Les bons fils

J’étais nerveuse. J’avais fait une croix sur cette ambition depuis un petit moment déjà, mais pas sur les battements que j’y trouvais encore quand l’occasion d’y tremper les lèvres s’offrait à moi. Sauf que je manquais de contrôle et de forme, j’aurais aimé me tenir en un tout; j’aime ça, être toute cousue. Mais personne n’était là pour la perfection. J’ai replacé mon chapeau et rassemblé tous mes morceaux. Au fond, ça ne me déplaisait pas tant que ça de refaire mon casse-tête, de marcher sur une corde de guitare les yeux à demi-fermés et de me recoudre avec, les mains tremblantes.

Bombardés de toutes parts par des symétries impossibles ou les 30 Under 30, on finit par y croire, à l’unique satisfaction dans l’excellence. Mais suffit d’un moment pour retrouver le chemin vers les frissons simples. En pensant à tout ça, j’ai bu dans la bière d’un voisin qui s’accordait. Je n’aurais peut-être pas dû, moi qui ai ensuite passé les deux semaines suivantes sur le carreau d’une pneumonie. Mais la première gorgée me ramène toujours à 15 ans et à la transparence de l’instant, à l’incertitude fébrile de ce qui va suivre. La vie est pleine de machines à voyager dans le temps, souvent nécessaires pour rebrancher les bons fils, ceux qui s’éloignent parfois dans les quotidiens droits comme des cols de chemises.

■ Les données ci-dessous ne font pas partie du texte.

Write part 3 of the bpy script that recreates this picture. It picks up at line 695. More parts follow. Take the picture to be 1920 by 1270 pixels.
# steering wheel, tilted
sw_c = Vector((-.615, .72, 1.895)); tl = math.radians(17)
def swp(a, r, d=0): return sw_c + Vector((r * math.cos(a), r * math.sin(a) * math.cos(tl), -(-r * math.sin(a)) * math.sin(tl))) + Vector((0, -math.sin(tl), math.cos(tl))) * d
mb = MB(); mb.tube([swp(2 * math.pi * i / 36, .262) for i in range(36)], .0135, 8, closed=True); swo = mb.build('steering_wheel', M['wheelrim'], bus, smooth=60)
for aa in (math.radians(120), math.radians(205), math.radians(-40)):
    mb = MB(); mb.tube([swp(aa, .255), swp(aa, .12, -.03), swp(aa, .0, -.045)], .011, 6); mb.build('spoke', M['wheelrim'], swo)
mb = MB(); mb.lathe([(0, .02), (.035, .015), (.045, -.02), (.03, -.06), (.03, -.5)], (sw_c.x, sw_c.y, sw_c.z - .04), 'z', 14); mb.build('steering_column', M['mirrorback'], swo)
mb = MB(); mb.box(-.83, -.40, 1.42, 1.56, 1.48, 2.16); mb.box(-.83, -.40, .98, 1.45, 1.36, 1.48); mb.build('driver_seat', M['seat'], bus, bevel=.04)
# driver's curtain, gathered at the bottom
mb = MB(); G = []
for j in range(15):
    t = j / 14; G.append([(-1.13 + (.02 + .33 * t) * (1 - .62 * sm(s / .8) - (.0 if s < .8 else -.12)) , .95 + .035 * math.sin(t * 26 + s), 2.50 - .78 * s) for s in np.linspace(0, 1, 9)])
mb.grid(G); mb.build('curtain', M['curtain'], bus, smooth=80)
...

La beauté dans l’imperfection. Je travaillais fort à en retrouver le chemin, un peu changée par mon nouveau métier, où on peut corriger la même chose à l’infini. Correct. Autre domaine, autres motivations, il n’y a pas tant de comparaisons valides à faire. Mais une fille, aussi cynique soit-elle, finit par s’ennuyer du saut dans le vide, authentique et vrai et juste beau, du on va voir ce qui va se passer. Des fois faut plonger sans filet en se tenant le coeur.

J’ai pris une grande respiration et je me suis approchée du micro. J’étais en plein contrôle de mon manque de contrôle. On allait voir ce qui allait se passer. J’ai oublié la suite, cousue lousse mais vraie, asymétrique dans la lumière du moment.